[DATA BLOCK]
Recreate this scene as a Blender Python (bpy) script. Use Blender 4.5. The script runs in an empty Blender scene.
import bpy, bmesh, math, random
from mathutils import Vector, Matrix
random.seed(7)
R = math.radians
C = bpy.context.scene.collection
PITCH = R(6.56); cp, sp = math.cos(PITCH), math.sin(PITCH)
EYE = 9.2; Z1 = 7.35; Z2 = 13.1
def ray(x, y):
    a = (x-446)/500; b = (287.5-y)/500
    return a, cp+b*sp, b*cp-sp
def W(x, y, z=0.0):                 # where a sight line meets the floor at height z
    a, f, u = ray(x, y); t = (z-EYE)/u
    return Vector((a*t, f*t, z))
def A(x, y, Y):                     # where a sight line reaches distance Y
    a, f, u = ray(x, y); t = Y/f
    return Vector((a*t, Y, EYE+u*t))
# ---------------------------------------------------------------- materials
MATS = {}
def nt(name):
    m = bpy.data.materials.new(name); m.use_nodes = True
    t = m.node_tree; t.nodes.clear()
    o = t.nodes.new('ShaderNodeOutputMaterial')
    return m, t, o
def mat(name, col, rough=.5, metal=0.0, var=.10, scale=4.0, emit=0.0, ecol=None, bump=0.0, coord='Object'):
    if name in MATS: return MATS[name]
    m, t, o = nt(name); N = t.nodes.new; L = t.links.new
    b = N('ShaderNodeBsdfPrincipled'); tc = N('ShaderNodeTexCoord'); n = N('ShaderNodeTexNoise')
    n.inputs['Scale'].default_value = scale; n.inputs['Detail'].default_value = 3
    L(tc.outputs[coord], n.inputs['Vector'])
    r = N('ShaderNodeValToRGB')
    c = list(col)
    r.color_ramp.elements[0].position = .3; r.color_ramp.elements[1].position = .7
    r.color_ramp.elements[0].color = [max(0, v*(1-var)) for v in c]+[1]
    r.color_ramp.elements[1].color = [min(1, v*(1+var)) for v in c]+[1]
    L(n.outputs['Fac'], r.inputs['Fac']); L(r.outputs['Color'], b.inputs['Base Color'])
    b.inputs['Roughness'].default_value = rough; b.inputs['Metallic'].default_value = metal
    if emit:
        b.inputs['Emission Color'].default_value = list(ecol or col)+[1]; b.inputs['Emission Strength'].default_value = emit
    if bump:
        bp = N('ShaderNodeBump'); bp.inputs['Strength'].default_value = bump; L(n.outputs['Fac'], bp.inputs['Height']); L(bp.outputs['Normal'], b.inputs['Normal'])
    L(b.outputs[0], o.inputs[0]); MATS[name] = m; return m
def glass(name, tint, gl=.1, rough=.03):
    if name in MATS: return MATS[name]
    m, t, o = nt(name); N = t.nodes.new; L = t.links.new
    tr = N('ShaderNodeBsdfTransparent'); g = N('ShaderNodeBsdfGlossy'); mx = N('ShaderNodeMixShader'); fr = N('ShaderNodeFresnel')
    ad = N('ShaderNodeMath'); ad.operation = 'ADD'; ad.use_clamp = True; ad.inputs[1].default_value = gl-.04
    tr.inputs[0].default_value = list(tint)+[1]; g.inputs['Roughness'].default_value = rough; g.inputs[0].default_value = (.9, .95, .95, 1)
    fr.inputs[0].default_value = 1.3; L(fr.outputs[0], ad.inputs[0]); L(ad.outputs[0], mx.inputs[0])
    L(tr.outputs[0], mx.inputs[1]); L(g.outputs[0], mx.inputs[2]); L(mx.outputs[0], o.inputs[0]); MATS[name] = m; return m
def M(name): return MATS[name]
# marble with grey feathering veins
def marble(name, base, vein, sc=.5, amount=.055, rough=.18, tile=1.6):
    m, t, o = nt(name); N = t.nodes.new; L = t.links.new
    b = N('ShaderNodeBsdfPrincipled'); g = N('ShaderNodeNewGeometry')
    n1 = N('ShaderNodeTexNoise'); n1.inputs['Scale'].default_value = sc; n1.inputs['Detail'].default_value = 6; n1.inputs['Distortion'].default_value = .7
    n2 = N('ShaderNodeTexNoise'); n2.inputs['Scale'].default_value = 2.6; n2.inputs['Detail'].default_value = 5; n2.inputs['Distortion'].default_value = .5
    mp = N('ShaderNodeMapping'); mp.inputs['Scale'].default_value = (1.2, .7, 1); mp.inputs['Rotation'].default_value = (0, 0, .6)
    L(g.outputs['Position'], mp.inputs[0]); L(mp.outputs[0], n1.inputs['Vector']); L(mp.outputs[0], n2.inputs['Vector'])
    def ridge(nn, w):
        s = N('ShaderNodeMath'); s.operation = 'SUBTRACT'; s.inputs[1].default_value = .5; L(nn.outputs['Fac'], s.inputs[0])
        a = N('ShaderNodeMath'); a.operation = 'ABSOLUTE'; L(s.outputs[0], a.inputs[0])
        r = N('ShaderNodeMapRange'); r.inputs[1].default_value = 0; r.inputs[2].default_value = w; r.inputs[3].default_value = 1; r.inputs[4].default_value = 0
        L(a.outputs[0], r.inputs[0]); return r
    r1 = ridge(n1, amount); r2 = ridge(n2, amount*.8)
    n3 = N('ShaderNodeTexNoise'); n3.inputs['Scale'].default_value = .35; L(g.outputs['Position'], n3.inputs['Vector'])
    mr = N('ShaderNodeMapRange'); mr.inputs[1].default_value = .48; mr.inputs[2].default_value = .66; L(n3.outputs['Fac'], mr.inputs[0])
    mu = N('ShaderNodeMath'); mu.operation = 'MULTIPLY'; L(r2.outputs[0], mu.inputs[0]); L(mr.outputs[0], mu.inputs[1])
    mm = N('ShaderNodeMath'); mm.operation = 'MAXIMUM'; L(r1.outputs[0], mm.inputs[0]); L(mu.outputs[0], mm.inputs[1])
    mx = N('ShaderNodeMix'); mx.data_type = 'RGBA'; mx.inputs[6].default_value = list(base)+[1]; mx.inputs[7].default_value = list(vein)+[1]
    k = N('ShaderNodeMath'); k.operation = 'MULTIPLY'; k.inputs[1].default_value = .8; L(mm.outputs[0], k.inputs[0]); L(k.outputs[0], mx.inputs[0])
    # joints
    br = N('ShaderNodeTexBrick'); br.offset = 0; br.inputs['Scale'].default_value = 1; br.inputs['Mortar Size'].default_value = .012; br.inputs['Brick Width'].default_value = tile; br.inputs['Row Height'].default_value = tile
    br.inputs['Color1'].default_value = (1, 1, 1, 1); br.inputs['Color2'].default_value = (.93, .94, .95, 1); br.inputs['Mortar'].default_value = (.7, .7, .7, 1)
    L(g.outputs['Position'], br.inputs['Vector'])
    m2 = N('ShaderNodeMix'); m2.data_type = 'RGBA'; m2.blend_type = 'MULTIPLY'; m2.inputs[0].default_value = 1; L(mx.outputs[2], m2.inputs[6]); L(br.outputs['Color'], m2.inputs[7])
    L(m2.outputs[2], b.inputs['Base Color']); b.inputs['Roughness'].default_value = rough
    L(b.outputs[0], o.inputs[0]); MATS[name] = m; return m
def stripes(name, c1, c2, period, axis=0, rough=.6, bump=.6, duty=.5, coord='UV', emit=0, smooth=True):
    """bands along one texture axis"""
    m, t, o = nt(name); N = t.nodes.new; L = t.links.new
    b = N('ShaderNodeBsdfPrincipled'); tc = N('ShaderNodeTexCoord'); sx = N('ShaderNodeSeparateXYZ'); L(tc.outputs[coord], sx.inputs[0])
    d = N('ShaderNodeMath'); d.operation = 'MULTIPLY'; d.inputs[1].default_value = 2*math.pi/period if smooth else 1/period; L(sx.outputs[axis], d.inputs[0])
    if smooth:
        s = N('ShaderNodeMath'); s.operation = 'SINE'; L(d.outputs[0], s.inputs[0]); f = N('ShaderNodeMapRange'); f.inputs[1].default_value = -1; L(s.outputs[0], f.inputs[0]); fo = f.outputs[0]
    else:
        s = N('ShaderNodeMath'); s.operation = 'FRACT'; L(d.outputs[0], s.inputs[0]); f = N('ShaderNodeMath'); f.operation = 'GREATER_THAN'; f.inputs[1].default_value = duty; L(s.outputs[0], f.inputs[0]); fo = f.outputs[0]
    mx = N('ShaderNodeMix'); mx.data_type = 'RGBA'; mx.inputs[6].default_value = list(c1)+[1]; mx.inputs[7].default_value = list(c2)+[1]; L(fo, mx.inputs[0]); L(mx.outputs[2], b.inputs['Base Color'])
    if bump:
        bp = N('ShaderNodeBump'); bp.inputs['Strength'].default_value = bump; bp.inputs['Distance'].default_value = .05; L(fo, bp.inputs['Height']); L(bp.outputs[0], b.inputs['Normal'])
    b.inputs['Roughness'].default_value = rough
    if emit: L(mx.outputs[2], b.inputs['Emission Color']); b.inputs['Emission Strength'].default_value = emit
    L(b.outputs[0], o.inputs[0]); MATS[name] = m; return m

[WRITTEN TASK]
Copy out every line in the listing where the word "scene" appears.

[RIGHT ANSWER]
Recreate this scene as a Blender Python (bpy) script. Use Blender 4.5. The script runs in an empty Blender scene.
C = bpy.context.scene.collection